*GIVEN DATA*:
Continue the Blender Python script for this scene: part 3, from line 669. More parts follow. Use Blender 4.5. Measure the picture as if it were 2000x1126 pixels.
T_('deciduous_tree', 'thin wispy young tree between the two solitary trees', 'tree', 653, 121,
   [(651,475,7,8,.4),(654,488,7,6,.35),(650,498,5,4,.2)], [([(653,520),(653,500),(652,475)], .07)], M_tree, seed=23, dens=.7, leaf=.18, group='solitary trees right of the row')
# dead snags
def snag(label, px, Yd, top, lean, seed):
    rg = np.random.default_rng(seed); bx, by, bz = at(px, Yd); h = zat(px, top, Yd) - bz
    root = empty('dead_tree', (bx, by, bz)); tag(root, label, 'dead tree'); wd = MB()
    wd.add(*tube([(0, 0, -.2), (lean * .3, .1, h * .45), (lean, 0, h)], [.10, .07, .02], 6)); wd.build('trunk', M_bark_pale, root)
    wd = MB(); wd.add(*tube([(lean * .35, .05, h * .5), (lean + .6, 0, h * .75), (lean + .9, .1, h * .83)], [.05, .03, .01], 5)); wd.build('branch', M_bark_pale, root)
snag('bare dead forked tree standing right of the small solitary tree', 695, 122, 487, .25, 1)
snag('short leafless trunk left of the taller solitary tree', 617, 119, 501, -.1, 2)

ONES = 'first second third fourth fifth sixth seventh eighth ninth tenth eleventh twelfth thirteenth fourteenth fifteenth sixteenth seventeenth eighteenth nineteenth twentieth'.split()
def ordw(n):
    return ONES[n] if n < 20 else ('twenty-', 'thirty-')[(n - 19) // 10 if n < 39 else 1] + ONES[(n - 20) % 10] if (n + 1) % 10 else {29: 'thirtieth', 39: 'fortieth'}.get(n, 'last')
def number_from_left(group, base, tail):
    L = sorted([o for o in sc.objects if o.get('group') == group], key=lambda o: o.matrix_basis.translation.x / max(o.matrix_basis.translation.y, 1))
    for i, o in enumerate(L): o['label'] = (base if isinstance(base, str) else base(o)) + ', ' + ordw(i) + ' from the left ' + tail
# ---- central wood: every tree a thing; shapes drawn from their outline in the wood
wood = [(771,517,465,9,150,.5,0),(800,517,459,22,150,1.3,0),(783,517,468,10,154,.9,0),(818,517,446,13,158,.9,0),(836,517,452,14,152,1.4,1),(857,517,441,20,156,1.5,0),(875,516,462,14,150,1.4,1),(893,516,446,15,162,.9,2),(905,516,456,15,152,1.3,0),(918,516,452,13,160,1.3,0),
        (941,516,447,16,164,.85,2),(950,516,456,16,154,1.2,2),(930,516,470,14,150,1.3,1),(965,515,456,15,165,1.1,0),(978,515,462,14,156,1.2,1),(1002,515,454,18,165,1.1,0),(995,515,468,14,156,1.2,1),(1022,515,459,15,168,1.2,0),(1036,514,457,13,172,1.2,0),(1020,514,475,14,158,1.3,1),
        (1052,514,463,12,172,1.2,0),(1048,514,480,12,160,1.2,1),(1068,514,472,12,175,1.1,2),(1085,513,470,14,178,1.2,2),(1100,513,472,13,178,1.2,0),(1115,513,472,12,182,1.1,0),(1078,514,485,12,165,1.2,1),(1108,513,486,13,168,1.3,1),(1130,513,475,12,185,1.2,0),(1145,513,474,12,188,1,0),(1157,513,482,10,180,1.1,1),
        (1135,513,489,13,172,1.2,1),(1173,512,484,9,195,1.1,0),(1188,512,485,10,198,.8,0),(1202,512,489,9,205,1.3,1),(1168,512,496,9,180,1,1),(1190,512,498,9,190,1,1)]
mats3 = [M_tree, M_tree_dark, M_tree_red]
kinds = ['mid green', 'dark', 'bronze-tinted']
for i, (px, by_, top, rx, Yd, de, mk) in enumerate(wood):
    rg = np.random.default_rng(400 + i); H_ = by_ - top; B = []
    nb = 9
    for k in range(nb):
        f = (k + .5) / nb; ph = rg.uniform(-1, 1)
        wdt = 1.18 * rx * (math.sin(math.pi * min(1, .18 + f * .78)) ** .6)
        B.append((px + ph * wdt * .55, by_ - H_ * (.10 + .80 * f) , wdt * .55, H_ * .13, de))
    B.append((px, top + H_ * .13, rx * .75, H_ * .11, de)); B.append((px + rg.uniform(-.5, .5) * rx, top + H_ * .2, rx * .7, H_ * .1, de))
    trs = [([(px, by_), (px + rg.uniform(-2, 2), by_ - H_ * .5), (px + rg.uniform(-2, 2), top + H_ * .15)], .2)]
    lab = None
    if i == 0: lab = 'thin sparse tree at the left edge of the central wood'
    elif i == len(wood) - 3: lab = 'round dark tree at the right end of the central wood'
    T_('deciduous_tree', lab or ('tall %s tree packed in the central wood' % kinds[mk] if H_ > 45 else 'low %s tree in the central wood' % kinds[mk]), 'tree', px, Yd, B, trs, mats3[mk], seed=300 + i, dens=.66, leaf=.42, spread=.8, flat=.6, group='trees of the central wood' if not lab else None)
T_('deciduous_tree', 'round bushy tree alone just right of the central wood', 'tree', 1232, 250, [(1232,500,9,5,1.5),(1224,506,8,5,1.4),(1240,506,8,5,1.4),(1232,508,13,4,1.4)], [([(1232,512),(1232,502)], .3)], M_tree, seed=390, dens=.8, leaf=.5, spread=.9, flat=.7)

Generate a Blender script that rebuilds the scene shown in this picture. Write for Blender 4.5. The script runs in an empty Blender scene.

*DIRECTIONS FOR THIS TASK*: Each record should come back exactly as written.

*FULL OUTPUT*:
Continue the Blender Python script for this scene: part 3, from line 669. More parts follow. Use Blender 4.5. Measure the picture as if it were 2000x1126 pixels.
T_('deciduous_tree', 'thin wispy young tree between the two solitary trees', 'tree', 653, 121,
   [(651,475,7,8,.4),(654,488,7,6,.35),(650,498,5,4,.2)], [([(653,520),(653,500),(652,475)], .07)], M_tree, seed=23, dens=.7, leaf=.18, group='solitary trees right of the row')
# dead snags
def snag(label, px, Yd, top, lean, seed):
    rg = np.random.default_rng(seed); bx, by, bz = at(px, Yd); h = zat(px, top, Yd) - bz
    root = empty('dead_tree', (bx, by, bz)); tag(root, label, 'dead tree'); wd = MB()
    wd.add(*tube([(0, 0, -.2), (lean * .3, .1, h * .45), (lean, 0, h)], [.10, .07, .02], 6)); wd.build('trunk', M_bark_pale, root)
    wd = MB(); wd.add(*tube([(lean * .35, .05, h * .5), (lean + .6, 0, h * .75), (lean + .9, .1, h * .83)], [.05, .03, .01], 5)); wd.build('branch', M_bark_pale, root)
snag('bare dead forked tree standing right of the small solitary tree', 695, 122, 487, .25, 1)
snag('short leafless trunk left of the taller solitary tree', 617, 119, 501, -.1, 2)

ONES = 'first second third fourth fifth sixth seventh eighth ninth tenth eleventh twelfth thirteenth fourteenth fifteenth sixteenth seventeenth eighteenth nineteenth twentieth'.split()
def ordw(n):
    return ONES[n] if n < 20 else ('twenty-', 'thirty-')[(n - 19) // 10 if n < 39 else 1] + ONES[(n - 20) % 10] if (n + 1) % 10 else {29: 'thirtieth', 39: 'fortieth'}.get(n, 'last')
def number_from_left(group, base, tail):
    L = sorted([o for o in sc.objects if o.get('group') == group], key=lambda o: o.matrix_basis.translation.x / max(o.matrix_basis.translation.y, 1))
    for i, o in enumerate(L): o['label'] = (base if isinstance(base, str) else base(o)) + ', ' + ordw(i) + ' from the left ' + tail
# ---- central wood: every tree a thing; shapes drawn from their outline in the wood
wood = [(771,517,465,9,150,.5,0),(800,517,459,22,150,1.3,0),(783,517,468,10,154,.9,0),(818,517,446,13,158,.9,0),(836,517,452,14,152,1.4,1),(857,517,441,20,156,1.5,0),(875,516,462,14,150,1.4,1),(893,516,446,15,162,.9,2),(905,516,456,15,152,1.3,0),(918,516,452,13,160,1.3,0),
        (941,516,447,16,164,.85,2),(950,516,456,16,154,1.2,2),(930,516,470,14,150,1.3,1),(965,515,456,15,165,1.1,0),(978,515,462,14,156,1.2,1),(1002,515,454,18,165,1.1,0),(995,515,468,14,156,1.2,1),(1022,515,459,15,168,1.2,0),(1036,514,457,13,172,1.2,0),(1020,514,475,14,158,1.3,1),
        (1052,514,463,12,172,1.2,0),(1048,514,480,12,160,1.2,1),(1068,514,472,12,175,1.1,2),(1085,513,470,14,178,1.2,2),(1100,513,472,13,178,1.2,0),(1115,513,472,12,182,1.1,0),(1078,514,485,12,165,1.2,1),(1108,513,486,13,168,1.3,1),(1130,513,475,12,185,1.2,0),(1145,513,474,12,188,1,0),(1157,513,482,10,180,1.1,1),
        (1135,513,489,13,172,1.2,1),(1173,512,484,9,195,1.1,0),(1188,512,485,10,198,.8,0),(1202,512,489,9,205,1.3,1),(1168,512,496,9,180,1,1),(1190,512,498,9,190,1,1)]
mats3 = [M_tree, M_tree_dark, M_tree_red]
kinds = ['mid green', 'dark', 'bronze-tinted']
for i, (px, by_, top, rx, Yd, de, mk) in enumerate(wood):
    rg = np.random.default_rng(400 + i); H_ = by_ - top; B = []
    nb = 9
    for k in range(nb):
        f = (k + .5) / nb; ph = rg.uniform(-1, 1)
        wdt = 1.18 * rx * (math.sin(math.pi * min(1, .18 + f * .78)) ** .6)
        B.append((px + ph * wdt * .55, by_ - H_ * (.10 + .80 * f) , wdt * .55, H_ * .13, de))
    B.append((px, top + H_ * .13, rx * .75, H_ * .11, de)); B.append((px + rg.uniform(-.5, .5) * rx, top + H_ * .2, rx * .7, H_ * .1, de))
    trs = [([(px, by_), (px + rg.uniform(-2, 2), by_ - H_ * .5), (px + rg.uniform(-2, 2), top + H_ * .15)], .2)]
    lab = None
    if i == 0: lab = 'thin sparse tree at the left edge of the central wood'
    elif i == len(wood) - 3: lab = 'round dark tree at the right end of the central wood'
    T_('deciduous_tree', lab or ('tall %s tree packed in the central wood' % kinds[mk] if H_ > 45 else 'low %s tree in the central wood' % kinds[mk]), 'tree', px, Yd, B, trs, mats3[mk], seed=300 + i, dens=.66, leaf=.42, spread=.8, flat=.6, group='trees of the central wood' if not lab else None)
T_('deciduous_tree', 'round bushy tree alone just right of the central wood', 'tree', 1232, 250, [(1232,500,9,5,1.5),(1224,506,8,5,1.4),(1240,506,8,5,1.4),(1232,508,13,4,1.4)], [([(1232,512),(1232,502)], .3)], M_tree, seed=390, dens=.8, leaf=.5, spread=.9, flat=.7)

Generate a Blender script that rebuilds the scene shown in this picture. Write for Blender 4.5. The script runs in an empty Blender scene.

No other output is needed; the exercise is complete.